**TO DO**.
Print the listing below from its opening line through the line holding "from pxr import", both ends included.

++++ GIVEN DATA ++++

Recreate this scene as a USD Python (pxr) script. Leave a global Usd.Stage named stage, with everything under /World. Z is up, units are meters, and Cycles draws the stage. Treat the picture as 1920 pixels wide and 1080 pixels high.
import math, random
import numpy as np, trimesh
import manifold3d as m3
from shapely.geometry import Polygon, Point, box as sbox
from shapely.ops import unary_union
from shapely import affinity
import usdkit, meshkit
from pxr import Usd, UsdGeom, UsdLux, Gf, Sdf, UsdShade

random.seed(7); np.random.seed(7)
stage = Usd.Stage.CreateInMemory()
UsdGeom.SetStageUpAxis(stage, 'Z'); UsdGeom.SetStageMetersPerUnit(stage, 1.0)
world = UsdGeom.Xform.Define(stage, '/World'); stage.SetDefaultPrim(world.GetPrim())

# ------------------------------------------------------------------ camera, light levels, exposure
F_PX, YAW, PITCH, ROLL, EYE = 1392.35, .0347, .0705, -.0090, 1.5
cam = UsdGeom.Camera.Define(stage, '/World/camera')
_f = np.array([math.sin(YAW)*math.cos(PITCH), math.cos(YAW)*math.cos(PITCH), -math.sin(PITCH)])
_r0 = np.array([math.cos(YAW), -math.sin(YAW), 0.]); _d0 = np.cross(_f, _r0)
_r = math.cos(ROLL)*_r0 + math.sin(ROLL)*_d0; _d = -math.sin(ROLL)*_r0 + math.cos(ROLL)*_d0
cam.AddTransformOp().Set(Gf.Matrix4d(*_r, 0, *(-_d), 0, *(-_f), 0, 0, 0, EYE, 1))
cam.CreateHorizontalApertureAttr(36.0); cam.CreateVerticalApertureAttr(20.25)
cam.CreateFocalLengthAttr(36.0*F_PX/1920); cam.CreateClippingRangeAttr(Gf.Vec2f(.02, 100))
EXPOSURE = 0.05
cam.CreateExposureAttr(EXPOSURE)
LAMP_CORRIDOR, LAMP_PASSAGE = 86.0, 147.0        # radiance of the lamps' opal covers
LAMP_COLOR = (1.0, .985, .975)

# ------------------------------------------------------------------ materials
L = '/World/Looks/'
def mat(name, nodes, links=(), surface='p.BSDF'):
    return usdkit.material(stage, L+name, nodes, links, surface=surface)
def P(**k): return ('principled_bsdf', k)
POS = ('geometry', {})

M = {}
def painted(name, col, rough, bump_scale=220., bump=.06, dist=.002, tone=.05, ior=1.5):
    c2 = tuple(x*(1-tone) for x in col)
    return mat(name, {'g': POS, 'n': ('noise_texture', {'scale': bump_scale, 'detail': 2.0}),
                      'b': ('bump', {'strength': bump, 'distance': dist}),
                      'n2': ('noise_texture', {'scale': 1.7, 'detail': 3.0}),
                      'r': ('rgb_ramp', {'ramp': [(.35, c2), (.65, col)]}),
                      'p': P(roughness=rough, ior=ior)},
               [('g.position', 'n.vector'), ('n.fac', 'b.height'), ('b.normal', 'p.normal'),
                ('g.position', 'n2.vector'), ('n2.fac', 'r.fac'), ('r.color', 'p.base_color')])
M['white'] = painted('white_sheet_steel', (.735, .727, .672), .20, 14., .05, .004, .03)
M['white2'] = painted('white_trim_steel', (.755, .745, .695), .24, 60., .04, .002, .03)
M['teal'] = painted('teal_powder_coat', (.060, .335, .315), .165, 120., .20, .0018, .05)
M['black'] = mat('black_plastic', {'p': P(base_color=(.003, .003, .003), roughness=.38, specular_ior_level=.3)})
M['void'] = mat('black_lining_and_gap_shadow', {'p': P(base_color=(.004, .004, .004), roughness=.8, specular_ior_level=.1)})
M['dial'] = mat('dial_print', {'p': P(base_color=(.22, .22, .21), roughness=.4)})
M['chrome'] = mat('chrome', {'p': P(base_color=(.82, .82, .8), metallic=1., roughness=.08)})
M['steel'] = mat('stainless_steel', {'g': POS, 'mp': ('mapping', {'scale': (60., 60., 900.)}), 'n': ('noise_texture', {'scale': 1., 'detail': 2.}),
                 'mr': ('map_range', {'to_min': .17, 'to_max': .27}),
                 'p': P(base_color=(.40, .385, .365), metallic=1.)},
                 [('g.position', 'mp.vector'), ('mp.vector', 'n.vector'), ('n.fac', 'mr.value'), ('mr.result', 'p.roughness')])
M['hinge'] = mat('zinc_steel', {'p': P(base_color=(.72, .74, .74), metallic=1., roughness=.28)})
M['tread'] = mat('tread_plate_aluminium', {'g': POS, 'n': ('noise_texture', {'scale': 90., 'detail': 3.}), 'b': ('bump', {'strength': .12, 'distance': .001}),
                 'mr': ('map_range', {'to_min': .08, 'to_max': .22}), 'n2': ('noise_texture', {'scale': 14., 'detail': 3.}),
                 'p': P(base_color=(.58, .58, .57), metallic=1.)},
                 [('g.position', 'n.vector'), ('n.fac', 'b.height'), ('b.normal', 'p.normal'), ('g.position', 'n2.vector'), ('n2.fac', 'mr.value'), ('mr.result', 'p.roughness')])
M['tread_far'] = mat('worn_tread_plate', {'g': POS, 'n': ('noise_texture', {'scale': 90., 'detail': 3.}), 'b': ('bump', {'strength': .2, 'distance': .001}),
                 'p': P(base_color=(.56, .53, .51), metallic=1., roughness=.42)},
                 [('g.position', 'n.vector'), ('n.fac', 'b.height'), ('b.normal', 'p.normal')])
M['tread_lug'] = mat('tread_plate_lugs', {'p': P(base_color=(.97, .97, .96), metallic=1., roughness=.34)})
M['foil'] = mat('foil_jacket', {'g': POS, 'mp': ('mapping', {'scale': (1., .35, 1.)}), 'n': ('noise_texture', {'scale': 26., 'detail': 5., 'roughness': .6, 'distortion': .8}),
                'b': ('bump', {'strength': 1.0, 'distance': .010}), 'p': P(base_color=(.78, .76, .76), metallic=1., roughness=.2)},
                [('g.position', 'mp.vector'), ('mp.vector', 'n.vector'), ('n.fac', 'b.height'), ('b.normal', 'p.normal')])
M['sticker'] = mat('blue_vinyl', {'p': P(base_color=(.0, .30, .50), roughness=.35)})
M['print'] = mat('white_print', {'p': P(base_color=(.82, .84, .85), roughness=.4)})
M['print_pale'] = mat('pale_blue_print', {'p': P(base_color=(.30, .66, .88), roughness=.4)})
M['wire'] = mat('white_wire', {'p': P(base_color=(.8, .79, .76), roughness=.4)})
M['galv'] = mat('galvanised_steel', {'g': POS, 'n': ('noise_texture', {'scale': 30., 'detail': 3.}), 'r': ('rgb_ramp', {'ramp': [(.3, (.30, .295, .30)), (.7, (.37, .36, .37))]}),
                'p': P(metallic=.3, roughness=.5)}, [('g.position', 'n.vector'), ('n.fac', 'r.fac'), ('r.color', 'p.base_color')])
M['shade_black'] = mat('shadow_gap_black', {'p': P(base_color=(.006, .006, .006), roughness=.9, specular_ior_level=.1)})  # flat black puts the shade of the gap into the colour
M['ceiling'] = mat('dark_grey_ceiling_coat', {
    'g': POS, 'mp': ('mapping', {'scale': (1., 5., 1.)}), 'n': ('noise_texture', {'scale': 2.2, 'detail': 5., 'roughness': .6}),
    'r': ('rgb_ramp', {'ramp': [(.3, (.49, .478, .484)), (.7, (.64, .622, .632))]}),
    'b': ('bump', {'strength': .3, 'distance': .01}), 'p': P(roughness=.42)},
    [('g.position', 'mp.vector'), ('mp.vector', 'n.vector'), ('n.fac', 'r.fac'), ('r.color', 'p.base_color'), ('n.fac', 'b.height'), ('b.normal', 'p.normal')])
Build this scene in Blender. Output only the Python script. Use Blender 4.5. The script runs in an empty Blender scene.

++++

**EXERCISE RESULT**.
Recreate this scene as a USD Python (pxr) script. Leave a global Usd.Stage named stage, with everything under /World. Z is up, units are meters, and Cycles draws the stage. Treat the picture as 1920 pixels wide and 1080 pixels high.
import math, random
import numpy as np, trimesh
import manifold3d as m3
from shapely.geometry import Polygon, Point, box as sbox
from shapely.ops import unary_union
from shapely import affinity
import usdkit, meshkit
from pxr import Usd, UsdGeom, UsdLux, Gf, Sdf, UsdShade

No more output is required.